Start of Recorded data

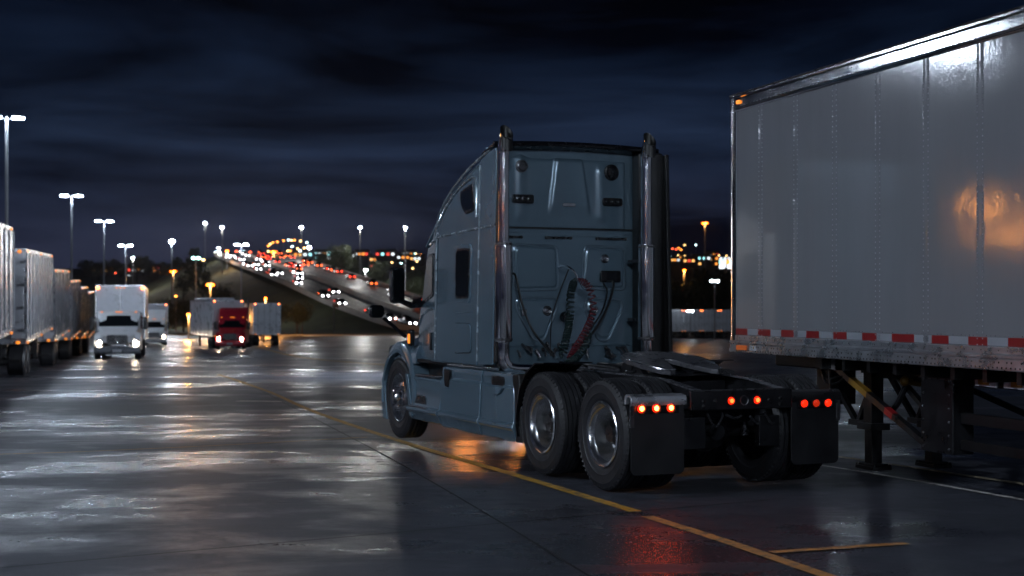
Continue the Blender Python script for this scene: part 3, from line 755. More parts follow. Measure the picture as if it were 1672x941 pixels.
# underside
MB().box(-1.75, -.42, -WT+.35, -.32, 1.0, 1.14).build('coupler_plate', M['black'], trailer, bevel=.02)
MB().tube([(-.9, -WT/2, .93), (-.9, -WT/2, 1.0)], .045, 16).build('kingpin', M['steel_edge'], trailer)
mb = MB()
for x in np.arange(1.9, 14, .45): mb.box(-x-.03, -x+.03, -WT+.05, -.05, 1.03, 1.14)
for y in (-.75, -1.6): mb.box(-14, -1.75, y-.05, y+.05, .93, 1.05)
mb.build('floor_beams', M['black'], trailer)
leg_y = [-.72, -1.42]
for ly in leg_y:
    m = MB(); m.box(-1.86, -1.70, ly-.07, ly+.07, .42, 1.08)
    lg = m.build('landing_leg', M['black'], trailer, bevel=.008)
    MB().box(-1.85, -1.71, ly-.06, ly+.06, .04, .44).build('inner_leg', M['black'], lg, bevel=.006)
    m = MB(); m.box(-1.95, -1.61, ly-.11, ly+.11, .0, .035); m.box(-1.9, -1.66, ly-.1, ly+.1, .035, .06)
    for dx in (-.16, .16):
        for dy in (-.09, .09): m.ball((-1.78+dx, ly+dy, .04), .02, n=8, k=4)
    m.build('leg_foot', M['black'], lg, bevel=.006)
    m = MB(); m.box(-1.92, -1.64, ly-.11, ly+.11, .40, .47); m.box(-1.70, -1.35, ly-.04, ly+.04, .42, .48)
    m.build('leg_collar', M['black'], lg, bevel=.006)
    m = MB(); m.obox((-1.45, ly, .46), (-.95, ly+.05, .98), .05, .05); m.obox((-1.5, ly, .46), (-1.75, ly, .85), .05, .05)
    m.build('front_brace', M['black'], lg)
m = MB(); m.box(-1.22, -.92, -.85, -.55, .62, 1.0); m.build('bracket_post', M['black'], trailer, bevel=.01)
m = MB()
m.obox((-1.38, -.34, 1.06), (-2.02, -.34, .82), .055, .055, m=0); m.obox((-2.02, -.34, .82), (-2.3, -.34, .69), .056, .056, m=1)
m.obox((-2.3, -.34, .69), (-3.25, -.34, .42), .055, .055, m=0)
m = MB()
A, B = Vector((-1.45, -.45, 1.05)), Vector((-3.30, -.33, .42))
def lerp(t): return A.lerp(B, t)
m.obox(lerp(0), lerp(.22), .06, .06, m=0); m.obox(lerp(.22), lerp(.42), .062, .062, m=1); m.obox(lerp(.42), lerp(.62), .06, .06, m=0); m.obox(lerp(.62), lerp(.70), .062, .062, m=2); m.obox(lerp(.70), lerp(1), .06, .06, m=0)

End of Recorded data

Problem statement: Restate the whole listing above exactly, please, omitting every image.

The output:
Continue the Blender Python script for this scene: part 3, from line 755. More parts follow. Measure the picture as if it were 1672x941 pixels.
# underside
MB().box(-1.75, -.42, -WT+.35, -.32, 1.0, 1.14).build('coupler_plate', M['black'], trailer, bevel=.02)
MB().tube([(-.9, -WT/2, .93), (-.9, -WT/2, 1.0)], .045, 16).build('kingpin', M['steel_edge'], trailer)
mb = MB()
for x in np.arange(1.9, 14, .45): mb.box(-x-.03, -x+.03, -WT+.05, -.05, 1.03, 1.14)
for y in (-.75, -1.6): mb.box(-14, -1.75, y-.05, y+.05, .93, 1.05)
mb.build('floor_beams', M['black'], trailer)
leg_y = [-.72, -1.42]
for ly in leg_y:
    m = MB(); m.box(-1.86, -1.70, ly-.07, ly+.07, .42, 1.08)
    lg = m.build('landing_leg', M['black'], trailer, bevel=.008)
    MB().box(-1.85, -1.71, ly-.06, ly+.06, .04, .44).build('inner_leg', M['black'], lg, bevel=.006)
    m = MB(); m.box(-1.95, -1.61, ly-.11, ly+.11, .0, .035); m.box(-1.9, -1.66, ly-.1, ly+.1, .035, .06)
    for dx in (-.16, .16):
        for dy in (-.09, .09): m.ball((-1.78+dx, ly+dy, .04), .02, n=8, k=4)
    m.build('leg_foot', M['black'], lg, bevel=.006)
    m = MB(); m.box(-1.92, -1.64, ly-.11, ly+.11, .40, .47); m.box(-1.70, -1.35, ly-.04, ly+.04, .42, .48)
    m.build('leg_collar', M['black'], lg, bevel=.006)
    m = MB(); m.obox((-1.45, ly, .46), (-.95, ly+.05, .98), .05, .05); m.obox((-1.5, ly, .46), (-1.75, ly, .85), .05, .05)
    m.build('front_brace', M['black'], lg)
m = MB(); m.box(-1.22, -.92, -.85, -.55, .62, 1.0); m.build('bracket_post', M['black'], trailer, bevel=.01)
m = MB()
m.obox((-1.38, -.34, 1.06), (-2.02, -.34, .82), .055, .055, m=0); m.obox((-2.02, -.34, .82), (-2.3, -.34, .69), .056, .056, m=1)
m.obox((-2.3, -.34, .69), (-3.25, -.34, .42), .055, .055, m=0)
m = MB()
A, B = Vector((-1.45, -.45, 1.05)), Vector((-3.30, -.33, .42))
def lerp(t): return A.lerp(B, t)
m.obox(lerp(0), lerp(.22), .06, .06, m=0); m.obox(lerp(.22), lerp(.42), .062, .062, m=1); m.obox(lerp(.42), lerp(.62), .06, .06, m=0); m.obox(lerp(.62), lerp(.70), .062, .062, m=2); m.obox(lerp(.70), lerp(1), .06, .06, m=0)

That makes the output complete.